Please write out the material that follows, exactly as it stands.
- - - - -
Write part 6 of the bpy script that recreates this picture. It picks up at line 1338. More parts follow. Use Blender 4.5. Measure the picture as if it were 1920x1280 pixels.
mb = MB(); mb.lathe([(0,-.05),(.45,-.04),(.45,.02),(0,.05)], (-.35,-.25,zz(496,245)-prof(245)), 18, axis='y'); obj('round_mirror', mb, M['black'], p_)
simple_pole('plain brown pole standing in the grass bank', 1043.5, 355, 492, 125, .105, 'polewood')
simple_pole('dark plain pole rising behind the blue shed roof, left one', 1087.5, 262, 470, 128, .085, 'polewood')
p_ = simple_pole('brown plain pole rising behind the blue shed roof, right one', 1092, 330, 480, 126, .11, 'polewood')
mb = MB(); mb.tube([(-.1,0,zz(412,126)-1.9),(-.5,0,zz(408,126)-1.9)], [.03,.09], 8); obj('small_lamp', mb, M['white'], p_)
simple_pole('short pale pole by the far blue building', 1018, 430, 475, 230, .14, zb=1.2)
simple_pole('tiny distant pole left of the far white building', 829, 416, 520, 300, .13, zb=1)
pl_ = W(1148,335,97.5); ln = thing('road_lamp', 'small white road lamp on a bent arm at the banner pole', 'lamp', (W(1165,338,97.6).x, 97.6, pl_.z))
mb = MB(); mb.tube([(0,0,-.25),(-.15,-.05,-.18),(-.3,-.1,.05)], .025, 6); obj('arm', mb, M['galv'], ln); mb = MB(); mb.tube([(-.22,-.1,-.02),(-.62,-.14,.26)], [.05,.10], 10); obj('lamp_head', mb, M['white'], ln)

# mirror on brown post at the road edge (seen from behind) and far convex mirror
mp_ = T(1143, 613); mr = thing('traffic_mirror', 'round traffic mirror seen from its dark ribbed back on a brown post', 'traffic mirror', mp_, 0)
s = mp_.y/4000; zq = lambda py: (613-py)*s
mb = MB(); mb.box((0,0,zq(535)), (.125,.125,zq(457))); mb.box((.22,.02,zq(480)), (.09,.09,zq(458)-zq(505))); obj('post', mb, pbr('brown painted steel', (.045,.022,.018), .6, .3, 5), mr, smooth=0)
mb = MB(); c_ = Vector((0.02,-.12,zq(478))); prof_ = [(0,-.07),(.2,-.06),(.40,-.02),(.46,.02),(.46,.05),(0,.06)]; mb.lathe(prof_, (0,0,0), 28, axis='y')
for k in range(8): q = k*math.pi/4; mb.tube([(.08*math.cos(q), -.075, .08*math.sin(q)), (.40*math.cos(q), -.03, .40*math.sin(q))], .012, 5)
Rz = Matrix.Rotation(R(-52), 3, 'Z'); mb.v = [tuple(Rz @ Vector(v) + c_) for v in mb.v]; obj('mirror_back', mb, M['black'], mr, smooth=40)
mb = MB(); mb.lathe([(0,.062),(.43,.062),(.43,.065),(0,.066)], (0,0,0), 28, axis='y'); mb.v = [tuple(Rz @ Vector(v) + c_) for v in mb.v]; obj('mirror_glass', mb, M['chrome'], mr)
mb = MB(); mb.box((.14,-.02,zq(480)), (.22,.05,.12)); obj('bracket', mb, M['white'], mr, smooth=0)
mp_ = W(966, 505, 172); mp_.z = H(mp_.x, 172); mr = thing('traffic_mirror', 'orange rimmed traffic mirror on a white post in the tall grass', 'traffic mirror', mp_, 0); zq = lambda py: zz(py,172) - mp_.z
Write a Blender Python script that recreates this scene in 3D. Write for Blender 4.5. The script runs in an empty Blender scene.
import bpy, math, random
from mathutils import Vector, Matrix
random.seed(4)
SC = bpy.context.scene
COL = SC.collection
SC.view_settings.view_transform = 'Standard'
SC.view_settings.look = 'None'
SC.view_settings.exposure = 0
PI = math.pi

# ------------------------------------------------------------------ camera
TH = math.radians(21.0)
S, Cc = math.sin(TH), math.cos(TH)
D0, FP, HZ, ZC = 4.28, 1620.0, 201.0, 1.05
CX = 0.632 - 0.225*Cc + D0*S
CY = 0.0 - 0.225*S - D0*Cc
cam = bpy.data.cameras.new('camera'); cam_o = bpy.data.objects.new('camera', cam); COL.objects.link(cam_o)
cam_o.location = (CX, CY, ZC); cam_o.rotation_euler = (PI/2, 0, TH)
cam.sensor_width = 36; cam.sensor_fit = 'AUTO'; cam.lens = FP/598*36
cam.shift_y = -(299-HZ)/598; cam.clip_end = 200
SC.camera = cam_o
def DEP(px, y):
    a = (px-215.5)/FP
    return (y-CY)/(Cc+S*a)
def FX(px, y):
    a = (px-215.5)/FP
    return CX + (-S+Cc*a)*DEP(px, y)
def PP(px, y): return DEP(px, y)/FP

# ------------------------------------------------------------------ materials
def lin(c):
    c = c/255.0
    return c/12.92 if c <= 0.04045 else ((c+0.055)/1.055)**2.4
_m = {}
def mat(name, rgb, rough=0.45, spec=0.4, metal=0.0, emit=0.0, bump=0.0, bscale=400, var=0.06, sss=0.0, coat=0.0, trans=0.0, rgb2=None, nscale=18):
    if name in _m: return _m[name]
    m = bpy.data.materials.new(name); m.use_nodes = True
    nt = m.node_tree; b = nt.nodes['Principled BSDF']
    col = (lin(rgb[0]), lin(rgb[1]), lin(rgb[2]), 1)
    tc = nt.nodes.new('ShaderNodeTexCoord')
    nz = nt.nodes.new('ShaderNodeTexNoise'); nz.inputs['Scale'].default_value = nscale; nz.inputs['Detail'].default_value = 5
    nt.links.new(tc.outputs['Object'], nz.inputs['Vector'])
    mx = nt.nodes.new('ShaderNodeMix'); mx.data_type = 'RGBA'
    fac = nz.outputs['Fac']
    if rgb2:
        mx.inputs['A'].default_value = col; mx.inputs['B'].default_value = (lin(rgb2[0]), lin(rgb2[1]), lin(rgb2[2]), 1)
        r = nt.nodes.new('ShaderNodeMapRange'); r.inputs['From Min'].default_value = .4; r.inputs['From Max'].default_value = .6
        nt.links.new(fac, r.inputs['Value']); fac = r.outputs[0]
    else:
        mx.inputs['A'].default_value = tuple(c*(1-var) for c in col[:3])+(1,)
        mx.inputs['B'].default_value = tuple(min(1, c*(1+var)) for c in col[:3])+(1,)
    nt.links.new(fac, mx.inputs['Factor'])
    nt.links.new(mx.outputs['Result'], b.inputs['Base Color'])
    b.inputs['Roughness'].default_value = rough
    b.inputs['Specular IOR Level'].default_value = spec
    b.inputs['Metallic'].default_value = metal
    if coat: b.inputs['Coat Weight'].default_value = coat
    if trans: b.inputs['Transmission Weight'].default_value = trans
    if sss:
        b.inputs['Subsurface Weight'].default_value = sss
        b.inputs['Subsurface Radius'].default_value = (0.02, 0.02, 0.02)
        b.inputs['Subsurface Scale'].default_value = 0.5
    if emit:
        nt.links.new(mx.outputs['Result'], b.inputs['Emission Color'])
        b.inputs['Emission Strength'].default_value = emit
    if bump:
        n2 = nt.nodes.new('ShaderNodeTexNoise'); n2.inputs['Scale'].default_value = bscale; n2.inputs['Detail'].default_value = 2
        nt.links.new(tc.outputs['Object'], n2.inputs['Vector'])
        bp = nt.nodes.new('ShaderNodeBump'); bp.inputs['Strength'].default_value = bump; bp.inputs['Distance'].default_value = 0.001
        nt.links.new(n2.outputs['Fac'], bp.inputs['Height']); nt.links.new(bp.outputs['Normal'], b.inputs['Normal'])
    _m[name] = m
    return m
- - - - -
◆ Finished exercise:
Write part 6 of the bpy script that recreates this picture. It picks up at line 1338. More parts follow. Use Blender 4.5. Measure the picture as if it were 1920x1280 pixels.
mb = MB(); mb.lathe([(0,-.05),(.45,-.04),(.45,.02),(0,.05)], (-.35,-.25,zz(496,245)-prof(245)), 18, axis='y'); obj('round_mirror', mb, M['black'], p_)
simple_pole('plain brown pole standing in the grass bank', 1043.5, 355, 492, 125, .105, 'polewood')
simple_pole('dark plain pole rising behind the blue shed roof, left one', 1087.5, 262, 470, 128, .085, 'polewood')
p_ = simple_pole('brown plain pole rising behind the blue shed roof, right one', 1092, 330, 480, 126, .11, 'polewood')
mb = MB(); mb.tube([(-.1,0,zz(412,126)-1.9),(-.5,0,zz(408,126)-1.9)], [.03,.09], 8); obj('small_lamp', mb, M['white'], p_)
simple_pole('short pale pole by the far blue building', 1018, 430, 475, 230, .14, zb=1.2)
simple_pole('tiny distant pole left of the far white building', 829, 416, 520, 300, .13, zb=1)
pl_ = W(1148,335,97.5); ln = thing('road_lamp', 'small white road lamp on a bent arm at the banner pole', 'lamp', (W(1165,338,97.6).x, 97.6, pl_.z))
mb = MB(); mb.tube([(0,0,-.25),(-.15,-.05,-.18),(-.3,-.1,.05)], .025, 6); obj('arm', mb, M['galv'], ln); mb = MB(); mb.tube([(-.22,-.1,-.02),(-.62,-.14,.26)], [.05,.10], 10); obj('lamp_head', mb, M['white'], ln)

# mirror on brown post at the road edge (seen from behind) and far convex mirror
mp_ = T(1143, 613); mr = thing('traffic_mirror', 'round traffic mirror seen from its dark ribbed back on a brown post', 'traffic mirror', mp_, 0)
s = mp_.y/4000; zq = lambda py: (613-py)*s
mb = MB(); mb.box((0,0,zq(535)), (.125,.125,zq(457))); mb.box((.22,.02,zq(480)), (.09,.09,zq(458)-zq(505))); obj('post', mb, pbr('brown painted steel', (.045,.022,.018), .6, .3, 5), mr, smooth=0)
mb = MB(); c_ = Vector((0.02,-.12,zq(478))); prof_ = [(0,-.07),(.2,-.06),(.40,-.02),(.46,.02),(.46,.05),(0,.06)]; mb.lathe(prof_, (0,0,0), 28, axis='y')
for k in range(8): q = k*math.pi/4; mb.tube([(.08*math.cos(q), -.075, .08*math.sin(q)), (.40*math.cos(q), -.03, .40*math.sin(q))], .012, 5)
Rz = Matrix.Rotation(R(-52), 3, 'Z'); mb.v = [tuple(Rz @ Vector(v) + c_) for v in mb.v]; obj('mirror_back', mb, M['black'], mr, smooth=40)
mb = MB(); mb.lathe([(0,.062),(.43,.062),(.43,.065),(0,.066)], (0,0,0), 28, axis='y'); mb.v = [tuple(Rz @ Vector(v) + c_) for v in mb.v]; obj('mirror_glass', mb, M['chrome'], mr)
mb = MB(); mb.box((.14,-.02,zq(480)), (.22,.05,.12)); obj('bracket', mb, M['white'], mr, smooth=0)
mp_ = W(966, 505, 172); mp_.z = H(mp_.x, 172); mr = thing('traffic_mirror', 'orange rimmed traffic mirror on a white post in the tall grass', 'traffic mirror', mp_, 0); zq = lambda py: zz(py,172) - mp_.z
Write a Blender Python script that recreates this scene in 3D. Write for Blender 4.5. The script runs in an empty Blender scene.
import bpy, math, random
from mathutils import Vector, Matrix
random.seed(4)
SC = bpy.context.scene
COL = SC.collection
SC.view_settings.view_transform = 'Standard'
SC.view_settings.look = 'None'
SC.view_settings.exposure = 0
PI = math.pi

# ------------------------------------------------------------------ camera
TH = math.radians(21.0)
S, Cc = math.sin(TH), math.cos(TH)
D0, FP, HZ, ZC = 4.28, 1620.0, 201.0, 1.05
CX = 0.632 - 0.225*Cc + D0*S
CY = 0.0 - 0.225*S - D0*Cc
cam = bpy.data.cameras.new('camera'); cam_o = bpy.data.objects.new('camera', cam); COL.objects.link(cam_o)
cam_o.location = (CX, CY, ZC); cam_o.rotation_euler = (PI/2, 0, TH)
cam.sensor_width = 36; cam.sensor_fit = 'AUTO'; cam.lens = FP/598*36
cam.shift_y = -(299-HZ)/598; cam.clip_end = 200
SC.camera = cam_o
def DEP(px, y):
    a = (px-215.5)/FP
    return (y-CY)/(Cc+S*a)
def FX(px, y):
    a = (px-215.5)/FP
    return CX + (-S+Cc*a)*DEP(px, y)
def PP(px, y): return DEP(px, y)/FP

# ------------------------------------------------------------------ materials
def lin(c):
    c = c/255.0
    return c/12.92 if c <= 0.04045 else ((c+0.055)/1.055)**2.4
_m = {}
def mat(name, rgb, rough=0.45, spec=0.4, metal=0.0, emit=0.0, bump=0.0, bscale=400, var=0.06, sss=0.0, coat=0.0, trans=0.0, rgb2=None, nscale=18):
    if name in _m: return _m[name]
    m = bpy.data.materials.new(name); m.use_nodes = True
    nt = m.node_tree; b = nt.nodes['Principled BSDF']
    col = (lin(rgb[0]), lin(rgb[1]), lin(rgb[2]), 1)
    tc = nt.nodes.new('ShaderNodeTexCoord')
    nz = nt.nodes.new('ShaderNodeTexNoise'); nz.inputs['Scale'].default_value = nscale; nz.inputs['Detail'].default_value = 5
    nt.links.new(tc.outputs['Object'], nz.inputs['Vector'])
    mx = nt.nodes.new('ShaderNodeMix'); mx.data_type = 'RGBA'
    fac = nz.outputs['Fac']
    if rgb2:
        mx.inputs['A'].default_value = col; mx.inputs['B'].default_value = (lin(rgb2[0]), lin(rgb2[1]), lin(rgb2[2]), 1)
        r = nt.nodes.new('ShaderNodeMapRange'); r.inputs['From Min'].default_value = .4; r.inputs['From Max'].default_value = .6
        nt.links.new(fac, r.inputs['Value']); fac = r.outputs[0]
    else:
        mx.inputs['A'].default_value = tuple(c*(1-var) for c in col[:3])+(1,)
        mx.inputs['B'].default_value = tuple(min(1, c*(1+var)) for c in col[:3])+(1,)
    nt.links.new(fac, mx.inputs['Factor'])
    nt.links.new(mx.outputs['Result'], b.inputs['Base Color'])
    b.inputs['Roughness'].default_value = rough
    b.inputs['Specular IOR Level'].default_value = spec
    b.inputs['Metallic'].default_value = metal
    if coat: b.inputs['Coat Weight'].default_value = coat
    if trans: b.inputs['Transmission Weight'].default_value = trans
    if sss:
        b.inputs['Subsurface Weight'].default_value = sss
        b.inputs['Subsurface Radius'].default_value = (0.02, 0.02, 0.02)
        b.inputs['Subsurface Scale'].default_value = 0.5
    if emit:
        nt.links.new(mx.outputs['Result'], b.inputs['Emission Color'])
        b.inputs['Emission Strength'].default_value = emit
    if bump:
        n2 = nt.nodes.new('ShaderNodeTexNoise'); n2.inputs['Scale'].default_value = bscale; n2.inputs['Detail'].default_value = 2
        nt.links.new(tc.outputs['Object'], n2.inputs['Vector'])
        bp = nt.nodes.new('ShaderNodeBump'); bp.inputs['Strength'].default_value = bump; bp.inputs['Distance'].default_value = 0.001
        nt.links.new(n2.outputs['Fac'], bp.inputs['Height']); nt.links.new(bp.outputs['Normal'], b.inputs['Normal'])
    _m[name] = m
    return m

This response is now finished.